Было много мишуры, дилетантизма, и это прекрасно. C Юрием Николаевичем ты становишься плохим артистом в хорошем смысле этого понятия. Когда ты плохой артист, тебе не страшно пробовать. Ты понимаешь, что сегодня можешь налажать, быть бездарным, глупым, но это была твоя честная проба, и какое-то зерно все равно выклевывается. А когда с нас сошло семь потов, а с ними и «жирок мастеровитости», мы по-новому друг на друга посмотрели. Когда ты так не защищен, становишься настоящим… И из этого он начинает лепить, как он это делает — я не знаю, и подозреваю, что никто не знает, может быть, включая и его самого.

«СП»: — Вы вытеснили Станиславского теорией Брехта при работе?

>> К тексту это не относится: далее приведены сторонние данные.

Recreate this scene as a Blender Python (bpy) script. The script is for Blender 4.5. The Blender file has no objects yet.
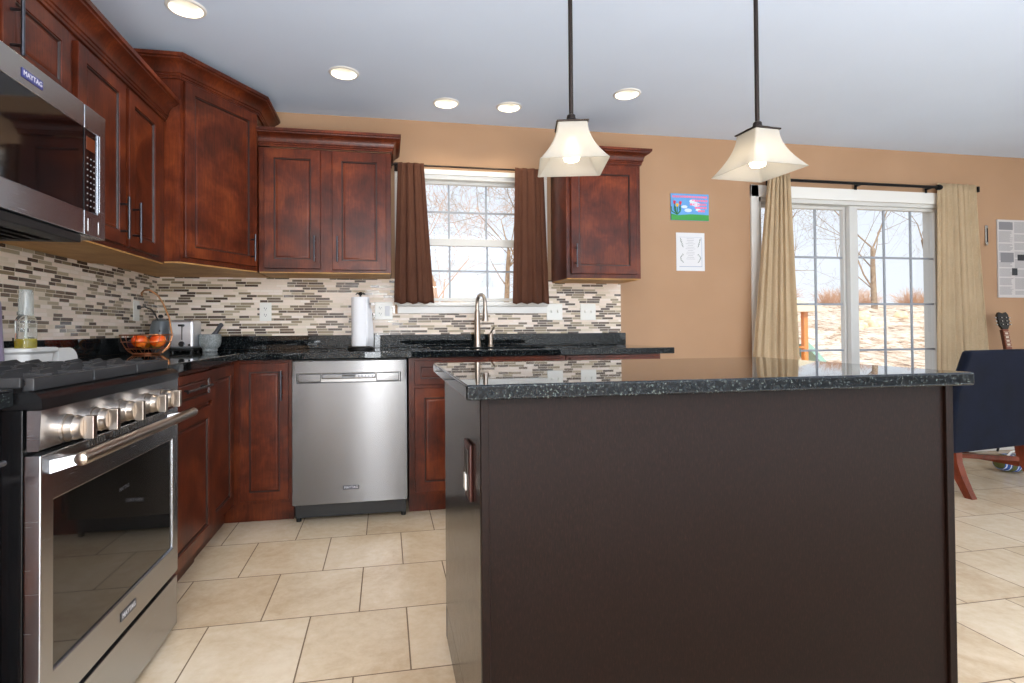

— О системе Станиславского у нас был хороший разговор с Бутусовым, после которого для меня многое открылось о современном театре, и сам Юрий Николаевич. до этого загадочный, вдруг приоткрылся. Я согласен с ним, что с системой Станиславского нельзя подходить ни к Мольеру, ни к Шекспиру, ни к Брехту. Это другая система координат. Система Станиславского — это система воспитания артиста. И сейчас есть отголоски, и в советское время, когда на сцене главенствовал реализм, считалось, что система Станиславского — это панацея и рецепт постановки спектакля. Верь и все получится. Ничего подобного, так не бывает. Чехов в сочетании с этой системой дал тот волшебный эффект, плоды которого мы до сих пор пожинаем. Но в отношении других авторов возникают большие вопросы.

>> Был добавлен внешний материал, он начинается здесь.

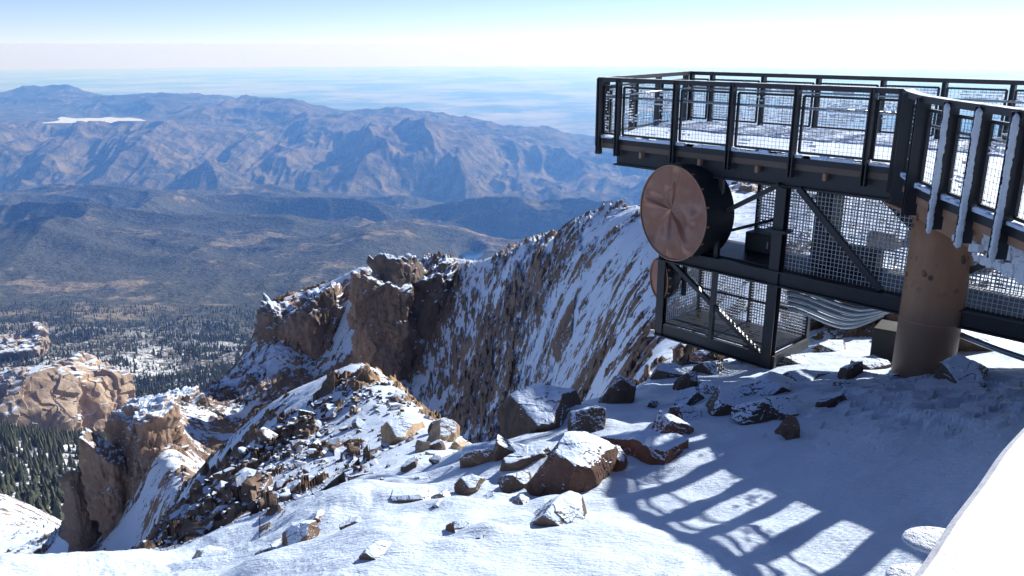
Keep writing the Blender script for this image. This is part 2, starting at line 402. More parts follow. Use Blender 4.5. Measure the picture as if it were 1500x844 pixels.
BL = [
 (798,640,92,80,0,M_ROCK,'largest dark brown boulder with a white snow cap at the slope edge',(.1,.1,.4),1),
 (836,728,118,74,1,M_ROCK_RED,'broad red brown boulder with rough snow along its top',(.1,-.25,.2),.8),
 (896,702,52,56,2,M_ROCK_RED,'upright red block pressed against the broad red boulder',(0,.1,.9),.9),
 (706,700,54,66,3,M_ROCK,'tall brown rock left of the slab boulders',(.1,.2,.3),.9),
 (742,690,46,56,4,M_ROCK,'narrow brown rock with a strip of snow down its side',(0,.1,1.2),.9),
 (778,697,78,44,5,M_ROCK,'dark tilted slab with a pointed lower corner',(.2,.3,.2),.7),
 (868,648,44,58,6,M_ROCK,'grey rock with snow sheet behind the largest boulder',(.2,.3,2.0),1),
 (905,600,46,58,7,M_ROCK,'dark snow streaked rock beside the far slope edge',(0,.2,1.0),1),
 (948,688,96,58,0,M_ROCK_RED,'long snow buried boulder with orange red ends',(.1,.15,2.4),.8),
 (985,655,70,40,1,M_ROCK_RED,'snow topped red rock behind the long buried boulder',(.1,0,.8),.9),
 (672,806,52,44,2,M_ROCK_RED,'square red stone near the lower edge of the slope',(0,.05,.3),.9),
 (706,812,40,52,3,M_ROCK,'thin dark leaning slab beside the square red stone',(.1,.5,1.5),.6),
 (566,834,54,34,4,M_ROCK,'dark rock half sunk in the snow at the bottom of the slope',(.1,.1,.6),.9),
 (716,744,26,22,5,M_ROCK,'small dark stone between the slab and the lower red stone',(0,.3,.3),1),
 (826,790,80,50,6,M_ROCK,'snow plastered rock in front of the broad red boulder',(.1,.1,.2),.9),
 (1132,624,92,46,7,M_ROCK,'dark low rock in the blue shadow of the platform',(.1,.2,.4),.7),
 (1072,614,70,44,0,M_ROCK,'half covered grey rock left of the dark low rock',(.2,.1,1.4),.8),
 (1128,586,90,30,1,M_ROCK,'flat dark ledge rock upslope in the platform shadow',(.1,.1,.2),.6),
 (1238,580,40,24,2,M_ROCK,'small flat dark stone near the column',(0,.2,.4),.7),
 (1246,562,34,42,3,M_ROCK,'upright dark stone splinter near the column',(.1,.4,.8),.5),
 (1156,652,30,42,4,M_ROCK,'pointed snow edged stone below the dark low rock',(.2,.4,2.2),.6),
 (1222,604,52,30,5,M_ROCK,'thin dark stone edge poking out of shaded snow',(.1,.3,.3),.5),
 (958,608,22,24,6,M_ROCK,'little dark stone alone on the shaded snow saddle',(0,.1,.3),.9),
 (1008,578,30,42,7,M_ROCK,'dark upright stone at the edge of the sunlit rubble',(.1,.2,.1),.9),
 (984,560,44,30,0,M_ROCK,'dark brown block at the top of the snow saddle',(0,.1,1.1),1),
 (1046,556,36,26,1,M_ROCK,'dark stone below the corner of the hanging cage',(.1,.1,2.1),1),
 (436,804,62,34,2,M_ROCK,'dark slanting slab at the lower end of the knoll',(.1,-.4,.3),.7),
 (604,742,50,26,3,M_ROCK,'low reddish stones on the bright snow left of the slabs',(0,.2,.5),.8),
 (1440,512,130,50,4,M_ROCK,'large dark slab lying in the shade right of the column',(.1,.05,.2),.8),
 (1425,570,90,36,5,M_ROCK,'dark rock at the right foot of the column',(.1,.1,.9),.8),
 (1352,556,52,14,6,M_ROCK,'small dark rock at the foot of the column',(0,.1,.2),.8),
 (1165,540,50,22,7,M_ROCK,'dark rock strip where the sunlit snow meets the shade',(.1,.1,.2),.7),
 (1225,520,46,20,0,M_ROCK,'dark rock edge below the stone wall',(.1,.1,.6),.7),
 (1100,542,50,20,1,M_ROCK,'dark rock between the cage corner and the shaded snow',(0,.1,.2),.7),
]
BL += [
 (302,833,52,22,2,M_STONE_TAN,'pale tan slab at the bottom edge of the snow strip',(.1,.1,.3),.8),
 (345,826,34,18,3,M_STONE_TAN,'small pale tan stone beside the bottom tan slab',(0,.2,.9),.9),
 (517,776,34,14,5,M_ROCK,'thin brown stone on the bright snow below the knoll',(.1,.1,.1),.8),
 (468,772,30,18,6,M_ROCK_RED,'little red stone above the dark slanting slab',(.1,.3,.7),.9),
 (648,738,28,22,7,M_ROCK,'dark stone in the long shadow left of the small dark stone',(.1,.2,.6),.9),
 (590,648,46,34,0,M_STONE_TAN,'orange brown pair rock on the sunny side of the knoll',(.1,.2,.4),1),
 (618,668,22,22,1,M_STONE_TAN,'little orange stone next to the pair rock on the knoll',(.1,.2,1.3),1),
 (650,652,50,40,2,M_STONE_TAN,'large tan block at the right foot of the knoll crest',(.1,.1,.2),1),
 (590,790,22,12,4,M_ROCK,'small flat stone above the half sunk bottom rock',(.1,.1,.2),.8),
 (640,826,30,14,5,M_ROCK,'small brown stone left of the square red stone',(.1,.1,.9),.8),
 (770,752,34,22,6,M_ROCK_RED,'low red stone in front of the dark tilted slab',(.1,.1,.9),.8),
 (1060,665,44,18,7,M_ROCK,'snowy stone lump at the top of the striped shadow',(.1,.1,.4),.8),
 (930,740,24,9,0,M_ROCK,'tiny dark stone on the snow below the long buried boulder',(.1,.1,.4),.8)]
BL += [
 (1012,604,52,34,5,M_ROCK,'dark block on the shaded slope below the hanging cage corner',(.1,.2,.5),.9),
 (1050,586,40,24,6,M_ROCK,'low dark stone just above the half covered grey rock',(.1,.1,1.2),.8),
 (1186,566,56,22,0,M_ROCK,'long dark rock lying in the shade left of the column stones',(.1,.1,.2),.6),
 (1282,548,44,26,3,M_ROCK,'dark rock touching the left foot of the column',(.1,.2,.9),.8),
 (1190,628,34,18,5,M_ROCK,'small dark rock right of the dark low rock in the shade',(.1,.1,.7),.8),
 (880,664,40,28,3,M_ROCK,'dark stone wedged between the grey rock and the red block',(.1,.3,.7),.8),
 (760,716,44,30,7,M_ROCK,'brown wedge stone in the gap before the slab boulders',(.2,.2,.3),.8),
 (690,726,34,34,0,M_ROCK,'brown upright stone at the foot of the tall brown rock',(.1,.3,.5),.8),
 (640,760,40,22,1,M_ROCK_RED,'flat red brown stone on the bright strip left of the slabs',(.1,.1,.3),.7),
 (746,790,36,20,3,M_ROCK_RED,'snow edged red stone above the thin dark leaning slab',(.1,.2,.2),.8),
 (540,806,30,16,2,M_ROCK,'small dark stone upslope of the half sunk bottom rock',(.1,.2,.3),.8),
 (400,816,40,22,7,M_ROCK,'dark stone below the end of the dark slanting slab',(.1,.1,.8),.8),
 (1005,628,60,34,2,M_ROCK_RED,'red rock with a thick snow cap behind the shadow stripes',(.1,.1,.2),.8),
 (1300,610,26,10,1,M_ROCK,'tiny dark stone in the trampled snow under the walkway',(.1,.1,.2),.8),
 (1345,690,18,9,4,M_ROCK,'lone pebble in the blue shaded snow close to the ledge',(.1,.1,.2),.8)]
for q in BL:
    p_ = on_ground(q[0], q[1]); w_ = q[2]*p_.length/F_PX; h_ = q[3]*p_.length/F_PX
    ripple = ripple+.16*h_*np.exp(-((X-p_.x-.22*w_)/(w_*.62))**2-((Yg-p_.y-.5*w_)/(w_*.7))**2)
    ripple = ripple-.10*h_*np.exp(-((X-p_.x+.1*w_)/(w_*.5))**2-((Yg-p_.y+.15*w_)/(w_*.22))**2)
crust = sstep(.05, .4, fbm2(X/1.4+5, Yg/1.4, 3, 58))*sstep(14, 9, Yg)
ripple = ripple+.020*crust*ridged2((X*.8+Yg*.6)/.30, (X*-.6+Yg*.8)/.16, 3, 59)
zs = Zb+drift+ripple+cov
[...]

«СП»: — А как родился ваш Ванг?

— Это было какое-то везение. Мы мучились-мучились, когда я все-таки осмелился подойти и спросить режиссера: «Кто он, или что он, или куда он? Намекните!» И Юрий Николаевич пояснил, что это единственный персонаж, который видит богов и встречает их. Кто это может быть? Наверное, какой-то блаженный. И у меня это соединилось с воспоминанием, как я студентом ездил на троллейбусе по Тверской и видел человека, который постоянно был в диалоге с кем-то невидимым рядом, кто висел в воздухе. Рисовал на стекле, что-то объяснял. Это совпало с тем, что у нашего театра есть замечательная поклонница Ира, у которой ДЦП, и у нас сложились с ней приятельские отношения. Но в этом Ванге есть и мой сын, детская непосредственность, интонации. Так вот он и слепился, и текст лег, зазвучал, и сразу все стало на место.

«СП»: — Получается, образы должны вызреть в актерах, а режиссер собирает урожай.

— Юрий Бутусов провоцирует, подвигает тебя. Кто-то говорит, что доводит актеров до истерики и они дают то, что ему нужно, но это поверхностное суждение. Он не меняет, ни ломает артистов, не одевает на них неодеваемое. Есть такие режиссеры, которые придумают себе персонажей, и будь любезен. Но каким бы лицедейским талантом ты не обладал, нет ценнее того, что происходит с тобой в данный момент времени. Открытая сцена и никто не скрывает того, что он артист. Зрители купили билеты, выходим мы с Настей Лебедевой, Саша Урсуляк, вот они мы, сейчас начнем спектакль, это сцена, вот музыканты вышли. А потом начинается это волшебство, которое и зритель сам придумывает. Его воображение — его помощник, чуть-чуть надо подключиться и сторицей воздастся.

«СП»: — В вашем «Добром человеке из Сезуана» не так заметен антикапиталистический посыл, вместо требуемого Брехтом показа того, что мир может или должен-должен-должен быть другим, зритель-москвич-сезуанец запомнит песенку полицейского, резюмирующего перечисление проблем героини своим «без понятья».

— Да, Брехт требовал от зрителя действий, пропагандировал, он должен был выйти другим после спектакля и что-то делать, ломать старое, строить новое. Но наш спектакль, и мне кажется это ценно, не об этом. Социальная составляющая ушла на дальний план. Спектакль про любовь, первое название пьесы ведь «Товар любовь», любовь к ближнему, испытание, доверие. У каждого свой Брехт и спектакль. Этим и ценен Бутусов, он не настаивает на ответах, а точно и ненавязчиво, да простят мне сравнение, как Антон Павлович, формулирует вопросы. У Толстого есть указующий перст, у Достоевского «выйди на перекресток — покайся». А Чехов, как Боженька облачка раздвинул, посмотрел — ребята, такая история произошла. А дальше — я без понятия.

Театр занимается человеком, душой, должен там что-то изменить. И он действительно меняет людей.